In much the same way that the shift from in-person retail to digital shopping has changed retail over the past decade, the expanded possibilities surrounding cross-border remittances are set to follow a similar transformation.
While consumers already have a wide array of retail choices for transferring funds abroad, the process of actually sending money across borders still has significant challenges, including excessive, highly variable fees and long processing times, which hampers the remittance experience. As a result, many customers are turning to cryptocurrencies as a payment option to avoid some of the pain points of traditional methods.

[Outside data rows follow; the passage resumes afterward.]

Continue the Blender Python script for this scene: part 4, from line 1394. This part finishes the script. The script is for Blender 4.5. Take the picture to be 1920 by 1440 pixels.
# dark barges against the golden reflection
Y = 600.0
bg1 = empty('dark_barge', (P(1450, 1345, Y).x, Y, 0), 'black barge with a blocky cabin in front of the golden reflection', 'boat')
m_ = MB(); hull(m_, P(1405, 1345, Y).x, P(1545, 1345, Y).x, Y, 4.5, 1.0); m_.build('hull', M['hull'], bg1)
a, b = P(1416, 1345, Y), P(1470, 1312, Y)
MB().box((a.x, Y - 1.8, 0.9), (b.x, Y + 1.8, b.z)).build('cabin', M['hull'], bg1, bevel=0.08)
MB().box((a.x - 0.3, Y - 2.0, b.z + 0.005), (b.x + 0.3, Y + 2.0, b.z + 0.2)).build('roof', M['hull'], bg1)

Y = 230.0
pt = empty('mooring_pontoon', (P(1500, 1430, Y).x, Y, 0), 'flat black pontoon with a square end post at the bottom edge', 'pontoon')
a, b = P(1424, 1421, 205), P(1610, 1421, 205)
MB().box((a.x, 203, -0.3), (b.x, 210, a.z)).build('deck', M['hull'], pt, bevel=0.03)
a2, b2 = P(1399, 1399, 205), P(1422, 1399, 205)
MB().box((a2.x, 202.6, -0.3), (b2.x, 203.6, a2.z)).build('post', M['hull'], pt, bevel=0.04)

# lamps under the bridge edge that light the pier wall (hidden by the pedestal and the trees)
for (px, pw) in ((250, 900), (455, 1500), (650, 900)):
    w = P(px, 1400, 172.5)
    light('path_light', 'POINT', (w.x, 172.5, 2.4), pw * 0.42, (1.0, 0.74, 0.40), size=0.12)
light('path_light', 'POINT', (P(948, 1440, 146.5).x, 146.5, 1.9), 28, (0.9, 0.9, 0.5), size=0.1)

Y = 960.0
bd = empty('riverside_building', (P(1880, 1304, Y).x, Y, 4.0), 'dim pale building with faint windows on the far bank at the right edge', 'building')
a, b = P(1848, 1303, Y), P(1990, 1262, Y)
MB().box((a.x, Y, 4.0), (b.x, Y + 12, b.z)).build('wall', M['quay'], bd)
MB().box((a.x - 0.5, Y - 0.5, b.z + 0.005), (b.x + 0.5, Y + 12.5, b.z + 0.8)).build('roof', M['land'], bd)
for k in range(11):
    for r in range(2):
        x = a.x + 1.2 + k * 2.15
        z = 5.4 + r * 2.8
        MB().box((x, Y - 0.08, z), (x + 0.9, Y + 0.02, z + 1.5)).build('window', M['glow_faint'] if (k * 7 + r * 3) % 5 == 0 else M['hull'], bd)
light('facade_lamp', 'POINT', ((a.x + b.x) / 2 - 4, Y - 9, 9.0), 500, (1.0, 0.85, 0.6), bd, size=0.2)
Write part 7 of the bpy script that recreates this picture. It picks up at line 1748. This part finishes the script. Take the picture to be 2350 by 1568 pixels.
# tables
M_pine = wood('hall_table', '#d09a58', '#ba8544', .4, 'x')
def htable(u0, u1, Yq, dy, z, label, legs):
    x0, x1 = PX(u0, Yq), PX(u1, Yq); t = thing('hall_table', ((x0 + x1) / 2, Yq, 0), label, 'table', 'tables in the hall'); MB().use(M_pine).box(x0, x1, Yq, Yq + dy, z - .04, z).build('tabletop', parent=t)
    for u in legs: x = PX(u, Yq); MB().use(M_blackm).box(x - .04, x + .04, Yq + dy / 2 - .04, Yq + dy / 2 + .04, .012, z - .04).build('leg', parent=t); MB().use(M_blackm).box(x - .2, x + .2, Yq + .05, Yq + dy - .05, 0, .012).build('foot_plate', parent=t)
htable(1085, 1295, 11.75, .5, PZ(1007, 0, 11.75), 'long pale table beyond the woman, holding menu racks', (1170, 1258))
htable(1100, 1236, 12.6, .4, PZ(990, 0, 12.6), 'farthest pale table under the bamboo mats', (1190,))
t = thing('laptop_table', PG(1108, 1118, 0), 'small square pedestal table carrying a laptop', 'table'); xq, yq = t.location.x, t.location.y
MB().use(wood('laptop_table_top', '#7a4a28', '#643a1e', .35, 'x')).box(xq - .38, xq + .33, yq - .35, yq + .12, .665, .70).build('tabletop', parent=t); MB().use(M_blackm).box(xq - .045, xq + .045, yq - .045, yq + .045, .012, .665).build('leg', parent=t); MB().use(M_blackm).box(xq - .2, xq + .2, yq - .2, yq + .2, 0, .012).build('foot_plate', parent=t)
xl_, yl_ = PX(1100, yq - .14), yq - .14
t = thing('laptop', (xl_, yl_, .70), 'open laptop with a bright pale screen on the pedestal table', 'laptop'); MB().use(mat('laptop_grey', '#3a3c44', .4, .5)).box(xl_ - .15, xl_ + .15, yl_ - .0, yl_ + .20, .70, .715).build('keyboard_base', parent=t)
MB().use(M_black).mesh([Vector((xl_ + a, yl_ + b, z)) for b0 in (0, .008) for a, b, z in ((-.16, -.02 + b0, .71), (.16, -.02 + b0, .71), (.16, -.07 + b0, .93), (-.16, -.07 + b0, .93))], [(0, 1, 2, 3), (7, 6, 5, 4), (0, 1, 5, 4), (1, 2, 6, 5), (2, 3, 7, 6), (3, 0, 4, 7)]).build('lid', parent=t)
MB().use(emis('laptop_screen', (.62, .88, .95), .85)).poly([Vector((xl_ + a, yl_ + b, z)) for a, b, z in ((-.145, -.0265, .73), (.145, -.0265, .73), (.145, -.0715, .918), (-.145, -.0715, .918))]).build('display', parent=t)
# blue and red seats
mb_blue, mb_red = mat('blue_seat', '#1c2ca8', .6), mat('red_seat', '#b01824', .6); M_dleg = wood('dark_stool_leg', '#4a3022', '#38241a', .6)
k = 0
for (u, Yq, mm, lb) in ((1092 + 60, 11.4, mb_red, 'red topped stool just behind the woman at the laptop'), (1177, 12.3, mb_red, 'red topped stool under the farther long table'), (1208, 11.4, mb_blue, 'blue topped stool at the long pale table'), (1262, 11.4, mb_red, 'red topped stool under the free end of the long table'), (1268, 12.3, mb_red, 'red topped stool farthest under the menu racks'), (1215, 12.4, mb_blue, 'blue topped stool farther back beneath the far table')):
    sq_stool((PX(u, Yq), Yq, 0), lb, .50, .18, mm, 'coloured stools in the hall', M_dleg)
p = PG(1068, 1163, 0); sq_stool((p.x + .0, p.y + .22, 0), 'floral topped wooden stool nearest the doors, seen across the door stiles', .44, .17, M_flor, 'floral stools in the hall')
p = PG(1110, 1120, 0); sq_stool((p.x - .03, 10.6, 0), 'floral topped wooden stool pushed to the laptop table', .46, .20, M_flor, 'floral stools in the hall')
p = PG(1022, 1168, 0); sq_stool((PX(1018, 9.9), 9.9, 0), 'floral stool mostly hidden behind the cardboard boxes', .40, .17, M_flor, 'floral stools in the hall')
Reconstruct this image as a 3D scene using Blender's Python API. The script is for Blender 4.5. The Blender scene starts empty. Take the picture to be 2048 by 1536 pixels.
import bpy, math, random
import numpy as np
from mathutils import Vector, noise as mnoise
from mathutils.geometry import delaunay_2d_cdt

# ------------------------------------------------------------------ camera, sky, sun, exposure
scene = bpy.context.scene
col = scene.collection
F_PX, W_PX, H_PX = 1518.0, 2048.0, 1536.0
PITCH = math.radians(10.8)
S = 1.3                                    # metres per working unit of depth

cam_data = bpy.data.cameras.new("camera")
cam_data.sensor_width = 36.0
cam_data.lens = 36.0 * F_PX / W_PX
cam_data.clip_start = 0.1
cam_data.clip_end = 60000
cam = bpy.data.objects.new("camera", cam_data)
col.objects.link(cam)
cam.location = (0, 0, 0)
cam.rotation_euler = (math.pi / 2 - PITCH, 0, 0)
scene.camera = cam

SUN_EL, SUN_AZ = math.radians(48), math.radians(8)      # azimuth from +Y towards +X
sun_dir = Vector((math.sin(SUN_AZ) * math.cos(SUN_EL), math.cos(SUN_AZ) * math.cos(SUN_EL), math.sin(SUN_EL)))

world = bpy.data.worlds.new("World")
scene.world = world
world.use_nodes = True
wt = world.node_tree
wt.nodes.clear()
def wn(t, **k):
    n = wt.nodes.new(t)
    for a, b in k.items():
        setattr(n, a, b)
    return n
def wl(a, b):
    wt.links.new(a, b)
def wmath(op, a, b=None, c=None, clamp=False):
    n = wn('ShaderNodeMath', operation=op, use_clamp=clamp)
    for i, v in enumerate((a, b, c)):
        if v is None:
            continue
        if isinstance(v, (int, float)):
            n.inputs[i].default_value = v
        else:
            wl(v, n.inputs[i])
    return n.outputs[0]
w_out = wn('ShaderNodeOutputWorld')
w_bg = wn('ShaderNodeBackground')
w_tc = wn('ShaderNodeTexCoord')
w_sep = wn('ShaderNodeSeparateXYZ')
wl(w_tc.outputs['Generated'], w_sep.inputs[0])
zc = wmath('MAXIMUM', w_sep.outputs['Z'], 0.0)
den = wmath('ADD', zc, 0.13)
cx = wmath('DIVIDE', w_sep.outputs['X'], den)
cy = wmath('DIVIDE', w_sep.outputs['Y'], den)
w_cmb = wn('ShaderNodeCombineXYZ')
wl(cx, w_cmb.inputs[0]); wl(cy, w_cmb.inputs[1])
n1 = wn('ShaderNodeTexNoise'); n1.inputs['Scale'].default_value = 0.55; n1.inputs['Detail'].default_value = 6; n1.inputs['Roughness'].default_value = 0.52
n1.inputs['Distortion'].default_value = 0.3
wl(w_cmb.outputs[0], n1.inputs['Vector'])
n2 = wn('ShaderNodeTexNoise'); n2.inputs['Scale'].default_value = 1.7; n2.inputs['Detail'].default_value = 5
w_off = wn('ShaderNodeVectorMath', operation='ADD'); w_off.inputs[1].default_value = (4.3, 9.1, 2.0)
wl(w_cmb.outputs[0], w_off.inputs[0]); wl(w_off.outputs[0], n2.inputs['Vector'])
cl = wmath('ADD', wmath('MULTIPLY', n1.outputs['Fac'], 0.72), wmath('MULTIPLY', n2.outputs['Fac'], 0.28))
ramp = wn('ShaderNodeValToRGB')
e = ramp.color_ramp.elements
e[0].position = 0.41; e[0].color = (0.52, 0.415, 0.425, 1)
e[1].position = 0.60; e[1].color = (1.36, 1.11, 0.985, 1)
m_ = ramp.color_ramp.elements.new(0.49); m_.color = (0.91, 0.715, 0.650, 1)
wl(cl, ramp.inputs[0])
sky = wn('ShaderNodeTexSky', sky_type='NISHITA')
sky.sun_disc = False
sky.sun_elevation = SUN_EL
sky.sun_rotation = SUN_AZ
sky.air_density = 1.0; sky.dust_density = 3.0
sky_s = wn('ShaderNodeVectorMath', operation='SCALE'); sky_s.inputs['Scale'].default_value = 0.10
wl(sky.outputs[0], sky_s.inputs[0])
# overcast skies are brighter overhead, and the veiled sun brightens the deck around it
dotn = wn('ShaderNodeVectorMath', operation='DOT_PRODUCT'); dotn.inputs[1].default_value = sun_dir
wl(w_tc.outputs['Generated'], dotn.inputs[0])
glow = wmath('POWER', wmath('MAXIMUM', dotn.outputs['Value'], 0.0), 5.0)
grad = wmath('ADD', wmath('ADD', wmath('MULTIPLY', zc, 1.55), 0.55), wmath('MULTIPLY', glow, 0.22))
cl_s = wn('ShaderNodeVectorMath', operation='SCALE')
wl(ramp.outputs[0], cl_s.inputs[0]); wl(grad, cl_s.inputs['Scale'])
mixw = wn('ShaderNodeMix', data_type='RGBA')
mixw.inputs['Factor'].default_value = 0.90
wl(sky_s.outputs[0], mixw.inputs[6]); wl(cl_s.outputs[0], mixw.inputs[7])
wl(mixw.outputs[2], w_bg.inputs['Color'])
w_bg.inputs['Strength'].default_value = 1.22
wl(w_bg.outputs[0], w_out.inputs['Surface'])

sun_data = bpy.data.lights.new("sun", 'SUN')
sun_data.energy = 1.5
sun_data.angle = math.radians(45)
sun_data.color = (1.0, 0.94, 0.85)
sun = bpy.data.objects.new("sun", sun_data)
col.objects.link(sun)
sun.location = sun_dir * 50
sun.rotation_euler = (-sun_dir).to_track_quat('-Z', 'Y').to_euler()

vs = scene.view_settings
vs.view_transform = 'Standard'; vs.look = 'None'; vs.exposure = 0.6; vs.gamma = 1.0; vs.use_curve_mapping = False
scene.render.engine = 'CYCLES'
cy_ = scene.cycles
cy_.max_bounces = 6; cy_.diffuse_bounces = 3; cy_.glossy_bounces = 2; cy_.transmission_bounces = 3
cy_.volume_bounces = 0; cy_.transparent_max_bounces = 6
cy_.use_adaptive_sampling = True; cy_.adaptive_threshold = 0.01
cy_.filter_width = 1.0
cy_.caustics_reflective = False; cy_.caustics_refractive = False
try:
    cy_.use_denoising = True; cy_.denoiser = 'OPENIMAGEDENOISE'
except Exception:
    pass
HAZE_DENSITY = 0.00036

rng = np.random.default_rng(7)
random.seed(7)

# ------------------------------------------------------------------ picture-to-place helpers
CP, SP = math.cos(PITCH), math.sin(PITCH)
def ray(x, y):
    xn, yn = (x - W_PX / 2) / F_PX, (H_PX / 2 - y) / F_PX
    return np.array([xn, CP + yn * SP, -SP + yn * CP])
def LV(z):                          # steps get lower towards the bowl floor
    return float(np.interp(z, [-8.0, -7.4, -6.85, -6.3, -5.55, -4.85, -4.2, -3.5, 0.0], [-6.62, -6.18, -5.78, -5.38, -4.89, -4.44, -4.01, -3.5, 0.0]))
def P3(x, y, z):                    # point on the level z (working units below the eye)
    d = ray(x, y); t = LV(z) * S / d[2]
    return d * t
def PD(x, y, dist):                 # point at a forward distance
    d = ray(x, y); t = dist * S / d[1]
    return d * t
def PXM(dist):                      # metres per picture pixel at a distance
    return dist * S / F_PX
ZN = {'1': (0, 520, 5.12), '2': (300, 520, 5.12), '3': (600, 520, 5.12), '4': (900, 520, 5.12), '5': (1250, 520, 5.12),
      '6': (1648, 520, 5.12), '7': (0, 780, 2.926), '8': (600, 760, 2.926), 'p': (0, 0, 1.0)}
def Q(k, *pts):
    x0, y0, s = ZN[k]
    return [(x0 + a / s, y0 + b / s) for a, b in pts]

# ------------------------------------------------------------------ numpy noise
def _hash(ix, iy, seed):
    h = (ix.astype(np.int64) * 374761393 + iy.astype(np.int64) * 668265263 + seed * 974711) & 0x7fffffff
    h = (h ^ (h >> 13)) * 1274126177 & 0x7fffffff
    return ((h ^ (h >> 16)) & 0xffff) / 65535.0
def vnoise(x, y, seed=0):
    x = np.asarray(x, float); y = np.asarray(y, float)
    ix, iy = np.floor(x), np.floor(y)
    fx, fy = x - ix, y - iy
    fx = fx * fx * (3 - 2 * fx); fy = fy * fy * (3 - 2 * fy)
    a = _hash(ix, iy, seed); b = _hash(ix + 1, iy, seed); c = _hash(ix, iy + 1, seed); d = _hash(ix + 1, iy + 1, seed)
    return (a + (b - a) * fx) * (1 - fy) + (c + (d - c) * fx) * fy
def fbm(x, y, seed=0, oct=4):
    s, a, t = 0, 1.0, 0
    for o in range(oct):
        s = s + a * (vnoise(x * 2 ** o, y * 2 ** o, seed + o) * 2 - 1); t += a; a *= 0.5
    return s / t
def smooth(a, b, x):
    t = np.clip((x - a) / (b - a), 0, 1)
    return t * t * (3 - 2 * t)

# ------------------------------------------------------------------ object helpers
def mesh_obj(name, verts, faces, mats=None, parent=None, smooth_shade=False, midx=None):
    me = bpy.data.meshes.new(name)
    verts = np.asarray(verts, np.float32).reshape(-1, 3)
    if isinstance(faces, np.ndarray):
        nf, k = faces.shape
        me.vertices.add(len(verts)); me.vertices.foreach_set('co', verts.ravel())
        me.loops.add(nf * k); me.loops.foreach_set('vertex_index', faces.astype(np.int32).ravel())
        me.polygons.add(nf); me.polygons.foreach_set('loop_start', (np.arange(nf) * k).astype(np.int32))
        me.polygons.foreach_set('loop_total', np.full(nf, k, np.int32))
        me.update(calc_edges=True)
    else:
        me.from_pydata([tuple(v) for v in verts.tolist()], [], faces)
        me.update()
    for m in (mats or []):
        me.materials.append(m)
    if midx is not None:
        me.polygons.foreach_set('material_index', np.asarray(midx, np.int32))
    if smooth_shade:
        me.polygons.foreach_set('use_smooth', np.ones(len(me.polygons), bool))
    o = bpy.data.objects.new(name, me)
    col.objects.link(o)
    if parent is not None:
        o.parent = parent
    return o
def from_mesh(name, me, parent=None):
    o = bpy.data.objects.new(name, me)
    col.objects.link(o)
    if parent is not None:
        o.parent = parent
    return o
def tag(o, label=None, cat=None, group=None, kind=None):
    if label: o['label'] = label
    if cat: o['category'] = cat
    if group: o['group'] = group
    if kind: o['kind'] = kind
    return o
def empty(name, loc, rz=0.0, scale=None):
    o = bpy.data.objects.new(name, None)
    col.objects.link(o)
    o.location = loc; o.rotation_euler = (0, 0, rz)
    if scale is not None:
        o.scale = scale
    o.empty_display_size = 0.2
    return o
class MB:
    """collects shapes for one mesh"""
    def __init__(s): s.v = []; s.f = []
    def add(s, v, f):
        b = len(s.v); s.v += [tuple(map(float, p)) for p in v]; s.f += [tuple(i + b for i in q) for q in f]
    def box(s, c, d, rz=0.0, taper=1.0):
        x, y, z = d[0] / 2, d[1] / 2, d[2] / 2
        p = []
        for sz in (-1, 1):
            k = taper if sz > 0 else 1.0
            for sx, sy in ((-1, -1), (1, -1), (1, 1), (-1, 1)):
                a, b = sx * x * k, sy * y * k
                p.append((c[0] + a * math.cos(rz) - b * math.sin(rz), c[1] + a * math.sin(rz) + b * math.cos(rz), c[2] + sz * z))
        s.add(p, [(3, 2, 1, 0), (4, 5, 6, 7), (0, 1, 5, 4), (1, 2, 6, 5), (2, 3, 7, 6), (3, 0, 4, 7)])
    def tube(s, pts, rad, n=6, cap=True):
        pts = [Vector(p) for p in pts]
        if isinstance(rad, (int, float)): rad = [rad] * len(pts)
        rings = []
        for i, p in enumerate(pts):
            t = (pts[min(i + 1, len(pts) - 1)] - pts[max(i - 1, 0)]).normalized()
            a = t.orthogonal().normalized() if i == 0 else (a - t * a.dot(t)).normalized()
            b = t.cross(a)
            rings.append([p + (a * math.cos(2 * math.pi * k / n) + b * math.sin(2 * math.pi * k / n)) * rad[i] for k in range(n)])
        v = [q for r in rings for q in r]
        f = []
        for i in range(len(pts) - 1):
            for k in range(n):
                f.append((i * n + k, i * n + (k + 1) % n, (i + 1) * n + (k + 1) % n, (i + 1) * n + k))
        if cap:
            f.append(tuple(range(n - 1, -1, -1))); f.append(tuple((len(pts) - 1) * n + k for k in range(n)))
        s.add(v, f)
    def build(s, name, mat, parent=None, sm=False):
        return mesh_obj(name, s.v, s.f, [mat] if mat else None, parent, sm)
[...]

In The Digital Currency Shift: The Cross-Border Remittances Report, a PYMNTS and Stellar Development Foundation collaboration, a survey of nearly 2,100 U.S. consumers found that the majority of those who sent remittances already owned cryptocurrency at about four times the rate of the U.S. population as a whole.
In addition, the data also revealed that despite the rise in cryptocurrency use, 64% of consumers used PayPal, making it the most common remittance method for sending remittances online. Bank transfers (55%), mobile wallets (49%) and credits cards (48%) followed as other heavily used payments methods.
The study also found that regardless of payment method, trust was the deciding factor in consumers’ choice for choosing a particular payment service provider (PSP) 55.7% of the time. Other considerations included safety of transaction, fraud protection, speed and cost of the transaction.
And finally, among consumers who already make remittance payments with cryptocurrency, 53% said trust in the brand name of their PSP mattered to them, with Remitly, Xe, WorldRemit, and OFX were cited as some of the most trusted names in the market.